I'm currently trying to understand Lemma 14.2 of Peter May's Simplicial Objects in Algebraic Topology, which (paraphrasing) states that given a simplicial set $X$ and a point in the coproduct $(x,p) \in \coprod_{n \geq 0} X_n \times |\Delta^n|$, there is a unique non-degenerate pair $(y,q)$ equivalent to $(x,p)$, where $\sim$ is the equivalence relation by which we quotient to define the geometric realization of $X$. Concretely, it is generated by
$$ (Xd(x),p) \sim (x,|d|(p)) \text{ and } (Xs(x), p) \sim (x,|s|(p)) \tag{1} $$
for each coface map $d$ and codegeneracy map $s$ in $\Delta$.
Recall also that a pair $(y,q)$ is non-degenerate if $y$ is non degenerate, i.e. there is no simplex $z$ and degeneracy map $s$ such that $y = s(z)$, and $p$ is interior, that is , there is no coface map $d$ such that $p = |d|(q)$ for some $q$.
I have already proved that for any simplex $x$ there is a unique non degenerate $y$ and a composition $s$ of degeneracy maps such that $x = s(y)$, and similarly there is a unique point $q$ on a topological standard simplex and a composition of coface maps $d$ such that $p = |d|(q)$.
Now, the proof of the lemma proceeds as follows: by the last paragraph, if $x = s(q)$ with $s = X\sigma$ and $p = d(q)$ are the previous decompositions, we can define $\lambda(x,p) := (y,\sigma (p))$ and $\rho(x,p) := (Xd (x), q)$.
These mappings satisfy $\lambda(x,p) \sim (x,p) \sim \rho(x,p)$ and so does their compostion $\lambda \rho$, whose image is comprised uniquely of non-degenerate pairs. This shows existence.

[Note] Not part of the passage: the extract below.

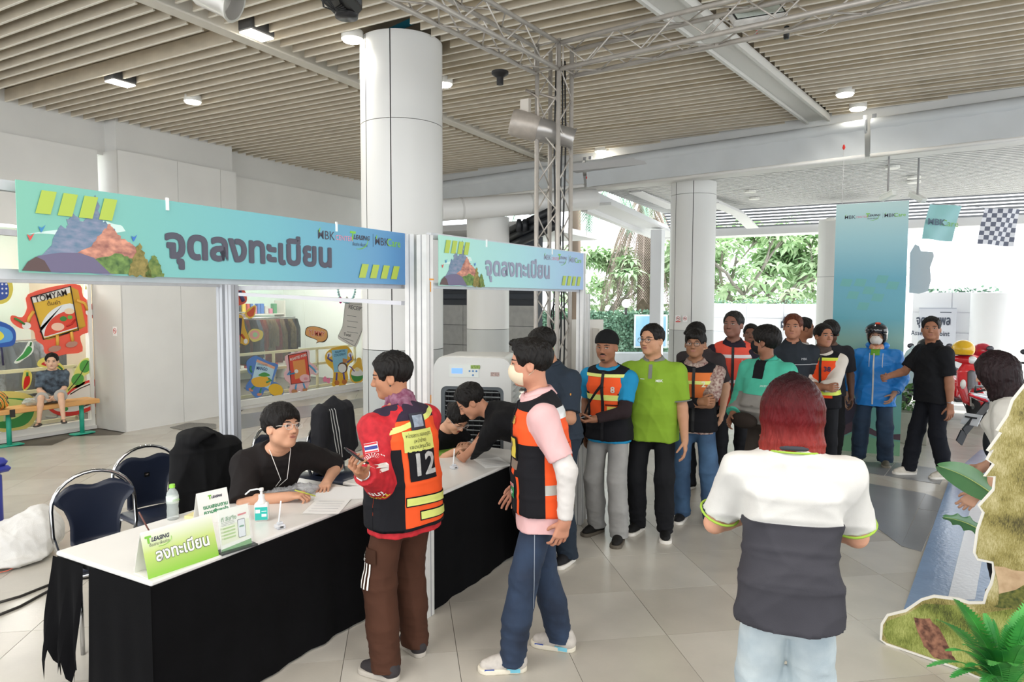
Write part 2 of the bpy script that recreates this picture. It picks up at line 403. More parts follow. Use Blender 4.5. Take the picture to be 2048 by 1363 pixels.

The proof ends by claiming that $\lambda \rho$ sends equivalent points to the same non-degenerate pair (since $\lambda \rho$ fixes the latter, this proves uniqueness). It is not clear to me why this is the case, although I see that it suffices to prove it only for the equivalent pairs in $(1)$.
It holds for pairs 'related by a coface map' since given $(x,p)$ with $p=|d|(q)$ and $q$ interior we have
$$ \begin{align} \rho(Xd^i(x),x) &= \rho(Xd^i(x),|d|q) = (XdXd^i(x),q)\\ &= (X(d^id)(x),q) = \rho(x,|d^id|(q)) = \rho(x,|d^i|p). \end{align} $$
However, for pairs $(x,p) \sim (x',p')$ 'related by a degeneracy map', it is clear to me that $\lambda(x,p) = \lambda(x',p')$ by the same argument, but this does not say that $\lambda \rho(x,p) = \lambda \rho(x',p')$.
I tried to make a direct computation to show that first composing with $\rho$ does not break things, but I haven't managed to conclude. Is there any (preferably painless) way to show this?
Any help is greatly appreciated.
Edit: I have an additional question. The image of $\lambda \rho$ consists only of non degenerate points because 'collapses' of interior points are interior, right? I think I have managed to prove this but strongly using that I was working with topological simplices (specifically, I showed that a point $a_1e_1 + \dots + a_ne_n \in |\Delta^n|$ has non-vanishing coordinates if and only if it is interior, and a collapse $s^i$ preserves this property).
(I'm using $d$, $s$, and $t$ for maps in $\Delta^{\text{op}}$ and $|\cdot|$ for the corresponding maps in $\Delta$.)
Given $(sx,p)$, let $p=|d|q$ where $q$ is interior, let $ds=s'd'$, and let $d'x=tz$ where $z$ is nondegenerate. Note that $|s|p=|s||d|q=|d'||s'|q$, where $|s'|q$ is interior. Then we have
$\lambda \rho (sx,p) = \lambda(d(sx),q) = \lambda(s'(d'x),q)=\lambda(s'tz,q)= (z,|s't|q)=(z,|t||s'|q)$
and
$\lambda \rho (x,|s|p) = \lambda(d'x,|s'|q)=\lambda(tz,|s'|q)=(z,|t||s'|q)$,
so $(sx,p)$ and $(x,|s|p)$ are indeed sent to the same thing by $\lambda\rho$.
And the answer to your second question is "yes"; it works because collapses of interior points are interior.